Exactly the lines from the one containing "Reconstruct this image" through the one containing "cd.dof.aperture_fstop = 6.3" are to be returned, please, without any pictures.

┌──

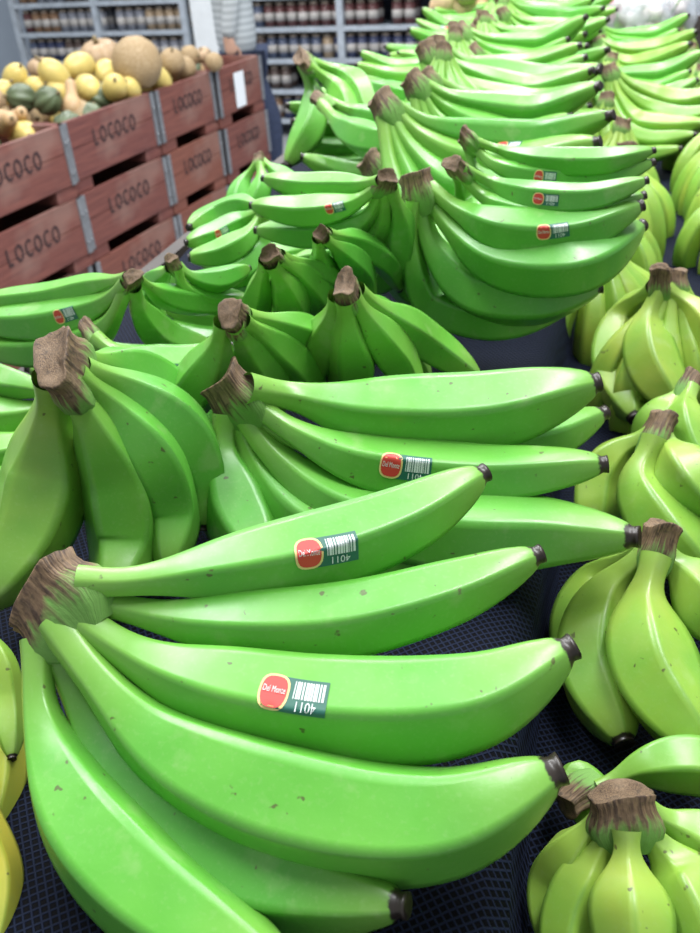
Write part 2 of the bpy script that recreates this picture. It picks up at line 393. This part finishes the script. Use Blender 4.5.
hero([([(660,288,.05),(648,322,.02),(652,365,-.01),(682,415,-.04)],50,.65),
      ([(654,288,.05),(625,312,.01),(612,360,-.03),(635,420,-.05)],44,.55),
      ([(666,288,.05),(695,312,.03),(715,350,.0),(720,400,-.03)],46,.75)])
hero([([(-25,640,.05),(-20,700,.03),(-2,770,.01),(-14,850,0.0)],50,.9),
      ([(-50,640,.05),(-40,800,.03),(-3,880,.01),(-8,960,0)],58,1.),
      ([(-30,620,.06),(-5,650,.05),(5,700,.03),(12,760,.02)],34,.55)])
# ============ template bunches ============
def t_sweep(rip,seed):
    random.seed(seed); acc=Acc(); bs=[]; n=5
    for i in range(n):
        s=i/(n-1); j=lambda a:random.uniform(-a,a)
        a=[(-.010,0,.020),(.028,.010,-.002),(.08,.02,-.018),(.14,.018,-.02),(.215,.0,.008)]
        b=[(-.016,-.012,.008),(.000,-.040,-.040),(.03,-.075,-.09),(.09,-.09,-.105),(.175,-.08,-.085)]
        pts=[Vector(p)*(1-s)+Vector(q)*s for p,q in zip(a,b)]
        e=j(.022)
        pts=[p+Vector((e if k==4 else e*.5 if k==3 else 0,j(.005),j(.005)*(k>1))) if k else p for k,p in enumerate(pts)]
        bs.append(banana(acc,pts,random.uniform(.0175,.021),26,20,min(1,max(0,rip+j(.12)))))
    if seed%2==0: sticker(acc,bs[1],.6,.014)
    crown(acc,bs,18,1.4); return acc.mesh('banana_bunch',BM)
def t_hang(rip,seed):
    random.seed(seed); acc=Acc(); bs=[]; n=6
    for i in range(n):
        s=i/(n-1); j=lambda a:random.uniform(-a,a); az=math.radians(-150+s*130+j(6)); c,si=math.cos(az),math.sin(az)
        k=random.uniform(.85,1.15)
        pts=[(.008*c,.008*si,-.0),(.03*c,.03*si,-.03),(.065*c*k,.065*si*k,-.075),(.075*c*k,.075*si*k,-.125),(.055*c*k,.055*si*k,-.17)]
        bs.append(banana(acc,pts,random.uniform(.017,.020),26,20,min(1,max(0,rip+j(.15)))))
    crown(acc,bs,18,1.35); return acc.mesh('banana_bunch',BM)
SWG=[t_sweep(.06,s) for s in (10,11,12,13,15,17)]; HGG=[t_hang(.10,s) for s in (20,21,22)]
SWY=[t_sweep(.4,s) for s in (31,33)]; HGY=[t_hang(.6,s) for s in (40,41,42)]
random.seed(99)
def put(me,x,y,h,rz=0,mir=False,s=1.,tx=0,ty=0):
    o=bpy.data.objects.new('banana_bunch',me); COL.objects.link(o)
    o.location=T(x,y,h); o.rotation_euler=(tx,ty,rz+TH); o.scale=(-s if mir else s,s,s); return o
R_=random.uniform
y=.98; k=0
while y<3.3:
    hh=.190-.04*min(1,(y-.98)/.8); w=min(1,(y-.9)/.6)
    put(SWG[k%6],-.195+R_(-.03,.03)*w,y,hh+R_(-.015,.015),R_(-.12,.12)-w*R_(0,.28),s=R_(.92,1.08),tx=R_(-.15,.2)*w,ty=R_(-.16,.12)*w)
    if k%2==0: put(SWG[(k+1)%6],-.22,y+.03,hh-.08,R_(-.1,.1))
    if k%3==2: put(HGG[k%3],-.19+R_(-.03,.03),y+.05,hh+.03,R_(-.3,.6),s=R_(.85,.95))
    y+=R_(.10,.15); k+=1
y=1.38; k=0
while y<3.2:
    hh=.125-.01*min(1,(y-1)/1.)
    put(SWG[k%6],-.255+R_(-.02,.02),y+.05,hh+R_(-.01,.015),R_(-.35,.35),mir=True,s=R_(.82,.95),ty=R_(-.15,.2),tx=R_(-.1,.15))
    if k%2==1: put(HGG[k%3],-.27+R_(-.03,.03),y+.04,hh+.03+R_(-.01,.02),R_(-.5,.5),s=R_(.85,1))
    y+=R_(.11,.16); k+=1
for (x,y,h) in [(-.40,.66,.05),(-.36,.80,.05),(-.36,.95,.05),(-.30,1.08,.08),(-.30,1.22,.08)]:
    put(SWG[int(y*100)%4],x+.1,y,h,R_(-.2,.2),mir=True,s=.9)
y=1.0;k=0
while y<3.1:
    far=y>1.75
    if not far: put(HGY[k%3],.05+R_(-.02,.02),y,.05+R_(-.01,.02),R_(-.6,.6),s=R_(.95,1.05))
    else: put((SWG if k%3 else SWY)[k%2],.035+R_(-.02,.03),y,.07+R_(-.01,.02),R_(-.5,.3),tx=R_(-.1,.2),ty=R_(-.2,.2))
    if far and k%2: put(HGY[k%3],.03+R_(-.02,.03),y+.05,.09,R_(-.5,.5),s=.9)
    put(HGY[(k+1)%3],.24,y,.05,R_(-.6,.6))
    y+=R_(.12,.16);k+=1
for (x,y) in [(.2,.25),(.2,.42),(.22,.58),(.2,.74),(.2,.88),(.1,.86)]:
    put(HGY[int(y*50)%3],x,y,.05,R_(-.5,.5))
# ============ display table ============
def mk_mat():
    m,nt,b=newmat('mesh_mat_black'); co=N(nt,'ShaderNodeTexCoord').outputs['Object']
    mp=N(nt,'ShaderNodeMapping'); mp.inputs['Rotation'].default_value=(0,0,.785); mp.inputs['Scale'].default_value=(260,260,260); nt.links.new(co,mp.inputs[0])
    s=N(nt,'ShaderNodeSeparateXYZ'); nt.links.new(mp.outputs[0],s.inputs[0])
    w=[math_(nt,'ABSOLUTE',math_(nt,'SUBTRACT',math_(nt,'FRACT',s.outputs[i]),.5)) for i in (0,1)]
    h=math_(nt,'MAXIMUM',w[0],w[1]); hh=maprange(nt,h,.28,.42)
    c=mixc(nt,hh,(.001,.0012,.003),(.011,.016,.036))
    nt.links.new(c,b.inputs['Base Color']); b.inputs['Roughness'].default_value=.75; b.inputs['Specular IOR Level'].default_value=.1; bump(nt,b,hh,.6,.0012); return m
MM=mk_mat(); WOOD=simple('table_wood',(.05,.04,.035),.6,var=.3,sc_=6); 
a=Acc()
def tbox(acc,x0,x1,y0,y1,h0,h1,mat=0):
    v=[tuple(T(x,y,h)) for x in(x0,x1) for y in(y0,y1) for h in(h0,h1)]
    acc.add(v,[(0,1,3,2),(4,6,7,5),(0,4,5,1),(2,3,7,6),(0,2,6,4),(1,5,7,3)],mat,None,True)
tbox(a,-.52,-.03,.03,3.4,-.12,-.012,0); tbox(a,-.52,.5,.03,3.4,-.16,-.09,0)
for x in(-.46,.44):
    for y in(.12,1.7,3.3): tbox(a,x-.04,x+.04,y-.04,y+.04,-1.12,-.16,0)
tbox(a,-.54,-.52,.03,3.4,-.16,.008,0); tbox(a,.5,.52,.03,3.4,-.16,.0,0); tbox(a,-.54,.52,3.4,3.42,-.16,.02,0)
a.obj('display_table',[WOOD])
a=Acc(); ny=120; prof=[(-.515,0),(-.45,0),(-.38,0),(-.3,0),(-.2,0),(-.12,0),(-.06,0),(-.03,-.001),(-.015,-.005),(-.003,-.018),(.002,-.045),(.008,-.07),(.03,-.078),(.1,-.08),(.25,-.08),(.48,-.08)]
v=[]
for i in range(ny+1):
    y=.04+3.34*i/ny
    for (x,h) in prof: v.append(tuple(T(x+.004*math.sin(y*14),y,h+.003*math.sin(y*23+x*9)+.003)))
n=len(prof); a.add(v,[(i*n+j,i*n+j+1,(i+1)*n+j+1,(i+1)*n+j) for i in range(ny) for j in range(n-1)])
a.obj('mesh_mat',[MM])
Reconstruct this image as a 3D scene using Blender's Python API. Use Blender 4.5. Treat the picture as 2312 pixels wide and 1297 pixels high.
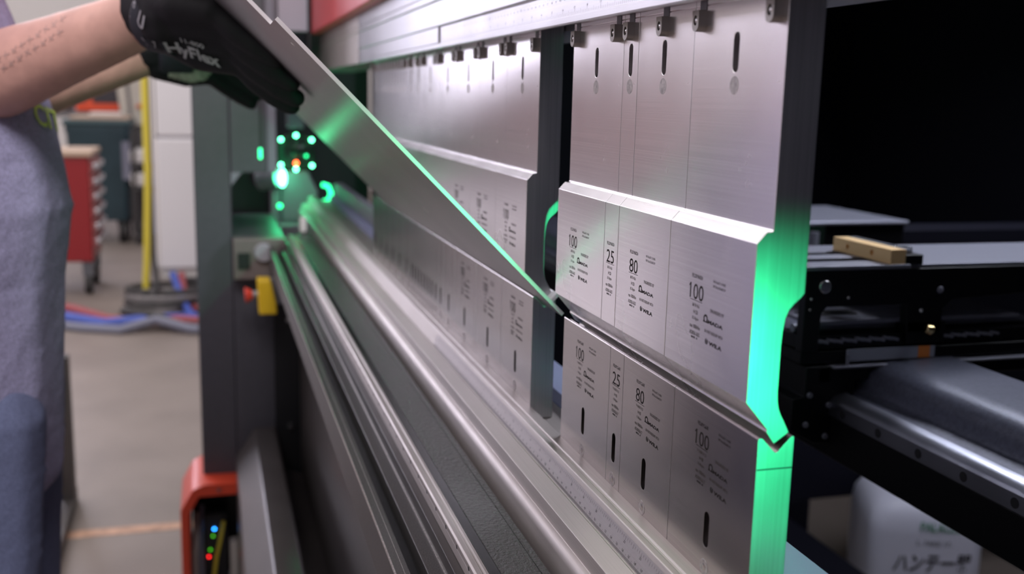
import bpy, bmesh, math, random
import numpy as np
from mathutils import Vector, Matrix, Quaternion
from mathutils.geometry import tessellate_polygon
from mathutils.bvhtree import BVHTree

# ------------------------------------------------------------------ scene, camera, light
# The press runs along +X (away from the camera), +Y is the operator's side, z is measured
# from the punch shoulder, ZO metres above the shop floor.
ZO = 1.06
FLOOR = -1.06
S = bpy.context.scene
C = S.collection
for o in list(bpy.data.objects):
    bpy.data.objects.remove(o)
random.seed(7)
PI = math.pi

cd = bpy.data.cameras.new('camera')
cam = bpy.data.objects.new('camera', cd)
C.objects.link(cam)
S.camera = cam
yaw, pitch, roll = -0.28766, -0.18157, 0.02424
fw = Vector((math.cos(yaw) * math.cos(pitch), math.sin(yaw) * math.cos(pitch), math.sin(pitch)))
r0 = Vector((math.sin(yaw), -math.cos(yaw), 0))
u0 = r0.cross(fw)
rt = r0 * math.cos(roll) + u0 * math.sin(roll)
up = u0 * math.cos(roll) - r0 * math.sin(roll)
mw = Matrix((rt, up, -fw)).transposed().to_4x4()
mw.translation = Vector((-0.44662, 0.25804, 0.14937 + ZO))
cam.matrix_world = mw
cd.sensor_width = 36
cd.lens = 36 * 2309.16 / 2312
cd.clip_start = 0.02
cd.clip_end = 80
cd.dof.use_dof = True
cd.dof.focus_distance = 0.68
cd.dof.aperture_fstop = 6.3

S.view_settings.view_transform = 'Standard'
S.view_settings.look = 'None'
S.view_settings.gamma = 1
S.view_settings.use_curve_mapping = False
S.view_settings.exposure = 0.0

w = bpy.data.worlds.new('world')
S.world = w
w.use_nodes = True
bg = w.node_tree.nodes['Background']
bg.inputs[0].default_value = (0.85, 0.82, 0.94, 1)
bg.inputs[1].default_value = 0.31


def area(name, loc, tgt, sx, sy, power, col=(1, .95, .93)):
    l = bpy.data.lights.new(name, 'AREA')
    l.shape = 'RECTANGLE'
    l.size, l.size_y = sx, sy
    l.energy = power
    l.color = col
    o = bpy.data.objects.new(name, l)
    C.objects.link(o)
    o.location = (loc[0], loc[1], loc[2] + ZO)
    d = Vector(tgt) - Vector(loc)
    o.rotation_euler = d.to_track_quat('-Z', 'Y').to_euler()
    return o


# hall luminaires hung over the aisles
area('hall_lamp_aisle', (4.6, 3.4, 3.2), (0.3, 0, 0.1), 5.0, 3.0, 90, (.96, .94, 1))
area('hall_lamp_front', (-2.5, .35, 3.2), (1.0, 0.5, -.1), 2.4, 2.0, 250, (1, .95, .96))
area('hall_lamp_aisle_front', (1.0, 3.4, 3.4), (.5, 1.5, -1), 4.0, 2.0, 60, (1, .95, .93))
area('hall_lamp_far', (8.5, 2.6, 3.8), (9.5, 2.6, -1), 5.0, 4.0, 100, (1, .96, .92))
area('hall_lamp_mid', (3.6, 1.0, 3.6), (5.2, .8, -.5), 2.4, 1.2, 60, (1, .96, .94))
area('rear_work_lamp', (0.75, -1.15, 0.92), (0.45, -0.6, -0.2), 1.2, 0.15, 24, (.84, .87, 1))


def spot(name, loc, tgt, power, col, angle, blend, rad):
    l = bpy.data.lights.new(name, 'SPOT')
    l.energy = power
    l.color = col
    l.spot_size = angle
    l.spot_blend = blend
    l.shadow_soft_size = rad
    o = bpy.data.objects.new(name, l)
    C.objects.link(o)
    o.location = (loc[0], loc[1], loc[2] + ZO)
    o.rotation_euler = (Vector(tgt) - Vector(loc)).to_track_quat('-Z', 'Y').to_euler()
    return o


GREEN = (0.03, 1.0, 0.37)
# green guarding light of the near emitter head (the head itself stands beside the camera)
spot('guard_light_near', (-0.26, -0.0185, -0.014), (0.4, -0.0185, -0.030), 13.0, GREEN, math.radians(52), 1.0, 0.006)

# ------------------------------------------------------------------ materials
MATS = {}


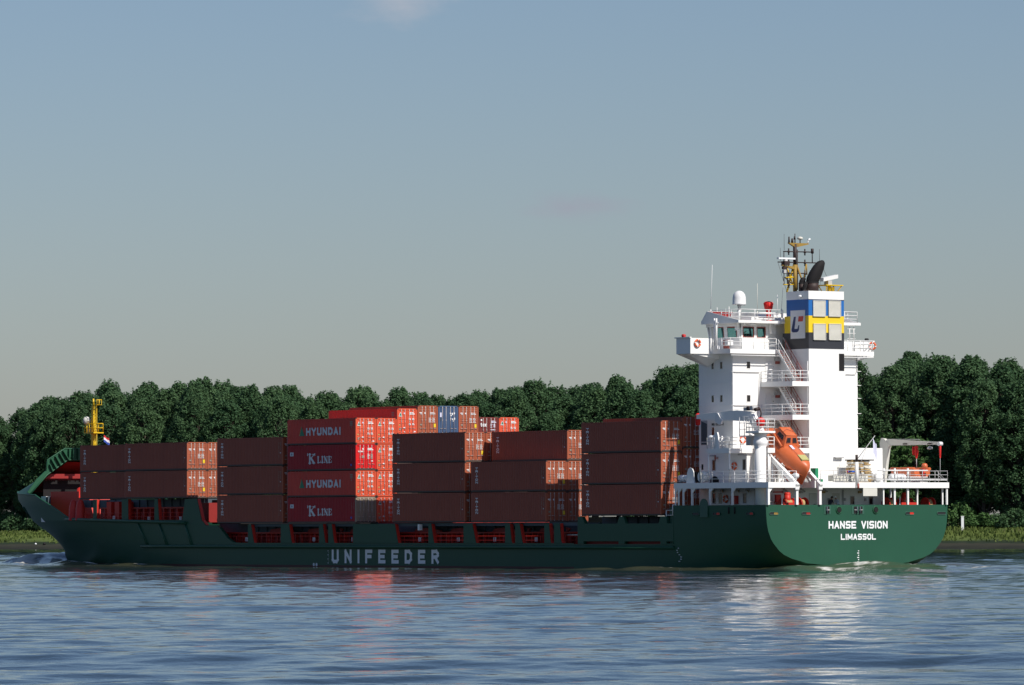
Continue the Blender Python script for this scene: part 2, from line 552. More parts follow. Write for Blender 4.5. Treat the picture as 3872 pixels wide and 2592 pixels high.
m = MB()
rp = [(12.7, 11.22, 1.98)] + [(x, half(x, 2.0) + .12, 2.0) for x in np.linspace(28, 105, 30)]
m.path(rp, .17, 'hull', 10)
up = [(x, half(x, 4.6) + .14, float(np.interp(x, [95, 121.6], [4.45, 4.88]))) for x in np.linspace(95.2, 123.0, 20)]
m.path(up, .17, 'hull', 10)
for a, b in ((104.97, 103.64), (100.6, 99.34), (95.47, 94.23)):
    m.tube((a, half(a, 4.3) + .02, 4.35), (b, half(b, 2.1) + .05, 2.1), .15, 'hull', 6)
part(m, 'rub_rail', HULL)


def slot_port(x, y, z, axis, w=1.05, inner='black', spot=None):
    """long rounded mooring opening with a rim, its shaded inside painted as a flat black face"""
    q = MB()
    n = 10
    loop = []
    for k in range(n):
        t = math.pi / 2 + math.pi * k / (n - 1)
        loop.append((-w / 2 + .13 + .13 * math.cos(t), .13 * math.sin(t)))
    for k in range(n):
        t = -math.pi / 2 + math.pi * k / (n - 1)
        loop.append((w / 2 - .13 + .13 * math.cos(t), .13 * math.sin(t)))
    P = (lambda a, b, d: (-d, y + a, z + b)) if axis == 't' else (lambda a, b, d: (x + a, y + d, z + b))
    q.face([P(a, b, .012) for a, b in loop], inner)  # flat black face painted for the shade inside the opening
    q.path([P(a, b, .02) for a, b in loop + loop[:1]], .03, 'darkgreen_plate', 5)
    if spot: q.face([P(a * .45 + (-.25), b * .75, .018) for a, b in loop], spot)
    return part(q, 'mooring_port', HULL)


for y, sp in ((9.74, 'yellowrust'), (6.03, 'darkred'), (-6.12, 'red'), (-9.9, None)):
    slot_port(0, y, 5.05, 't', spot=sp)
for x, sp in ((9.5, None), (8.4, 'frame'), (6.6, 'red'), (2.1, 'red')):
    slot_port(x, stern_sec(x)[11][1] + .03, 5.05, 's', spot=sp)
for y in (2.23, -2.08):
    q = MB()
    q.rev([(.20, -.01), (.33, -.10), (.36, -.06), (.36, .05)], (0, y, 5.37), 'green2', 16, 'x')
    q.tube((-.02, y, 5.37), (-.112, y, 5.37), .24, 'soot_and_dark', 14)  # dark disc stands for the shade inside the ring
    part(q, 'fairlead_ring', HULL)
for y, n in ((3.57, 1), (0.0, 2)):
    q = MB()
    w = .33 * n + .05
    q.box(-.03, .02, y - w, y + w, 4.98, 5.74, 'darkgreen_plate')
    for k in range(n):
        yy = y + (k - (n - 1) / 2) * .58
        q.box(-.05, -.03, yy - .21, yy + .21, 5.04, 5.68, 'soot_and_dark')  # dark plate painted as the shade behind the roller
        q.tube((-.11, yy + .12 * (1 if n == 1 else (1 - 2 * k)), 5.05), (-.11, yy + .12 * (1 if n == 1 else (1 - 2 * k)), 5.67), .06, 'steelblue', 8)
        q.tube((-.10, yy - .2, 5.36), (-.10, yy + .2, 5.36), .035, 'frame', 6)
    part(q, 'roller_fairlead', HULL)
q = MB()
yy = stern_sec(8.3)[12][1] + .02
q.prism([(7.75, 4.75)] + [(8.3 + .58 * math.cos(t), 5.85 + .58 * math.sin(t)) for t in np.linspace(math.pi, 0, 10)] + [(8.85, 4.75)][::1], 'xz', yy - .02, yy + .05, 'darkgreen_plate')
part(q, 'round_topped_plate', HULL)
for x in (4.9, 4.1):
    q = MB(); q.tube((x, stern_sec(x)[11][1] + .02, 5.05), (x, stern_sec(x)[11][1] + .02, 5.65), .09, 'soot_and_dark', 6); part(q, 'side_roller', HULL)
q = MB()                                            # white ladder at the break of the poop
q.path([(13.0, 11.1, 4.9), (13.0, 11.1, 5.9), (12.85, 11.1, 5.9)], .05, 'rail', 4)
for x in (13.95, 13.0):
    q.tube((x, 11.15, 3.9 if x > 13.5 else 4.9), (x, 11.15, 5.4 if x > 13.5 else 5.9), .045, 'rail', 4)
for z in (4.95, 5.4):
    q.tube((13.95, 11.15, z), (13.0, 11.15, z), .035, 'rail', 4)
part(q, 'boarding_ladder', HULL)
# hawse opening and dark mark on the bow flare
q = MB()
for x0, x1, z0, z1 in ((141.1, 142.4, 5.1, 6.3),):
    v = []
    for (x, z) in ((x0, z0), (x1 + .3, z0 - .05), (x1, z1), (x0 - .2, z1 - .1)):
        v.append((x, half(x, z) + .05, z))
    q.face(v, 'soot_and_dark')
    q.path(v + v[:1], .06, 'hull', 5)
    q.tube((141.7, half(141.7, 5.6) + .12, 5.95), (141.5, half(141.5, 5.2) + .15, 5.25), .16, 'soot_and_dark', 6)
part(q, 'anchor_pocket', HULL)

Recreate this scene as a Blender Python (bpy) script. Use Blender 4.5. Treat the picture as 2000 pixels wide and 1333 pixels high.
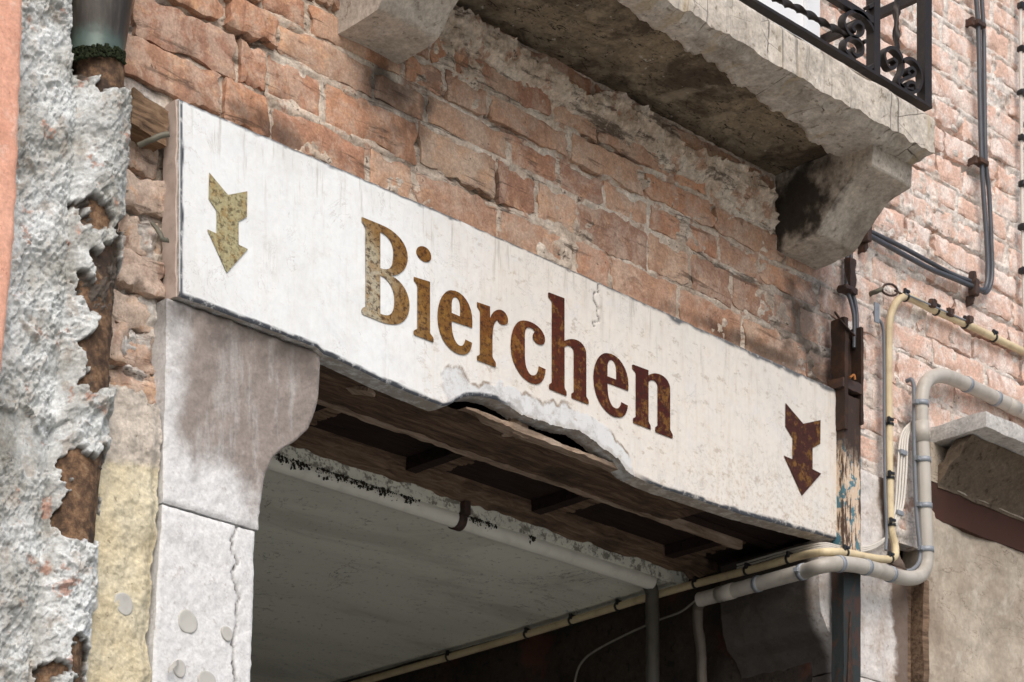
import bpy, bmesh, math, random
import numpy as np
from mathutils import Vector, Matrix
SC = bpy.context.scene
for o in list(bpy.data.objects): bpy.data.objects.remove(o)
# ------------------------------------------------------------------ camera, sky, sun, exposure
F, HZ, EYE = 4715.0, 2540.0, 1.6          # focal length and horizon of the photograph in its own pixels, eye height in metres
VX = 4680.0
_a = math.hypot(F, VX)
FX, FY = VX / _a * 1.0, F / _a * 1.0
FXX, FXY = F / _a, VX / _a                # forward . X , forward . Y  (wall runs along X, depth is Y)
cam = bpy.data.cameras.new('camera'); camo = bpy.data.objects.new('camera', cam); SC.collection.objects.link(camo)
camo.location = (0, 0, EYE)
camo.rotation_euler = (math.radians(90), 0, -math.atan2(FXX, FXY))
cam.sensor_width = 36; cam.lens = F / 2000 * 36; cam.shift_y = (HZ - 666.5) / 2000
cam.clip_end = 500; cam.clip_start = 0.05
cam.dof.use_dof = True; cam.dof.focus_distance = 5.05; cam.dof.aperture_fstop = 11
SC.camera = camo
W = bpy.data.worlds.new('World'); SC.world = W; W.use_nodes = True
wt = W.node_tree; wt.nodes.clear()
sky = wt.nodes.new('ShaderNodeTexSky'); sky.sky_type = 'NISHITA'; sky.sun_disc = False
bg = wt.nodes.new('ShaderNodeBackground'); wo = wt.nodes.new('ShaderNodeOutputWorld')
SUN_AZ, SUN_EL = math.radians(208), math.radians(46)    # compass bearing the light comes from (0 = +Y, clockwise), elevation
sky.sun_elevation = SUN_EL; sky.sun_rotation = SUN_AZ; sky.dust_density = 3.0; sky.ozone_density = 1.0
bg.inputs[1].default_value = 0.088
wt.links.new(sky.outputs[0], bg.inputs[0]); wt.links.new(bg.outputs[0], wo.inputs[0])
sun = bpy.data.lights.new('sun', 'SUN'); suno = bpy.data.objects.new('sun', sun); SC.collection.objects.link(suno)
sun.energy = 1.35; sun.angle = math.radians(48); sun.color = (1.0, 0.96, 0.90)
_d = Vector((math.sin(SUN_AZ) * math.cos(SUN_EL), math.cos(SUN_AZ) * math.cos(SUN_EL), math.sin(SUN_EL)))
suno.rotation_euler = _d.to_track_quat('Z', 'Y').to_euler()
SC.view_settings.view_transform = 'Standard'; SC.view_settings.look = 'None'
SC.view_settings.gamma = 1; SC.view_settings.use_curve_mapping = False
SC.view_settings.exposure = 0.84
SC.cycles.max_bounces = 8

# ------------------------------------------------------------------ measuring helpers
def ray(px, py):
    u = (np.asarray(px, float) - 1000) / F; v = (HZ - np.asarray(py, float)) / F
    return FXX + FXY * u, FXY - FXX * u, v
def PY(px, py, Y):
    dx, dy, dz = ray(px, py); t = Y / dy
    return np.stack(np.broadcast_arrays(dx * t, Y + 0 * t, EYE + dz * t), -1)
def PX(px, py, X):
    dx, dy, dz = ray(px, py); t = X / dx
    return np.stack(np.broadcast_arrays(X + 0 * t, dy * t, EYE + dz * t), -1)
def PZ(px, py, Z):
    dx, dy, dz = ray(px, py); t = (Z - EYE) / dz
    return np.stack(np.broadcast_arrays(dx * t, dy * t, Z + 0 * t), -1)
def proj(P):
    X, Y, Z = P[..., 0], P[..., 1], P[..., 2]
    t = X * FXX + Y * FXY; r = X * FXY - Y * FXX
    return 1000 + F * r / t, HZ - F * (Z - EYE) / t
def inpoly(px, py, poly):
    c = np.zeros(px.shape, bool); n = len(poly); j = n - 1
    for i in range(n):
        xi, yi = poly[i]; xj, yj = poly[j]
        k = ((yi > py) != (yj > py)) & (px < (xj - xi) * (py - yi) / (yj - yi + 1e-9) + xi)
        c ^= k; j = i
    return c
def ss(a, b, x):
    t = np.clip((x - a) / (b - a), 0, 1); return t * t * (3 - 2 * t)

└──

**Correct output**.
Reconstruct this image as a 3D scene using Blender's Python API. Use Blender 4.5. Treat the picture as 2312 pixels wide and 1297 pixels high.
import bpy, bmesh, math, random
import numpy as np
from mathutils import Vector, Matrix, Quaternion
from mathutils.geometry import tessellate_polygon
from mathutils.bvhtree import BVHTree

# ------------------------------------------------------------------ scene, camera, light
# The press runs along +X (away from the camera), +Y is the operator's side, z is measured
# from the punch shoulder, ZO metres above the shop floor.
ZO = 1.06
FLOOR = -1.06
S = bpy.context.scene
C = S.collection
for o in list(bpy.data.objects):
    bpy.data.objects.remove(o)
random.seed(7)
PI = math.pi

cd = bpy.data.cameras.new('camera')
cam = bpy.data.objects.new('camera', cd)
C.objects.link(cam)
S.camera = cam
yaw, pitch, roll = -0.28766, -0.18157, 0.02424
fw = Vector((math.cos(yaw) * math.cos(pitch), math.sin(yaw) * math.cos(pitch), math.sin(pitch)))
r0 = Vector((math.sin(yaw), -math.cos(yaw), 0))
u0 = r0.cross(fw)
rt = r0 * math.cos(roll) + u0 * math.sin(roll)
up = u0 * math.cos(roll) - r0 * math.sin(roll)
mw = Matrix((rt, up, -fw)).transposed().to_4x4()
mw.translation = Vector((-0.44662, 0.25804, 0.14937 + ZO))
cam.matrix_world = mw
cd.sensor_width = 36
cd.lens = 36 * 2309.16 / 2312
cd.clip_start = 0.02
cd.clip_end = 80
cd.dof.use_dof = True
cd.dof.focus_distance = 0.68
cd.dof.aperture_fstop = 6.3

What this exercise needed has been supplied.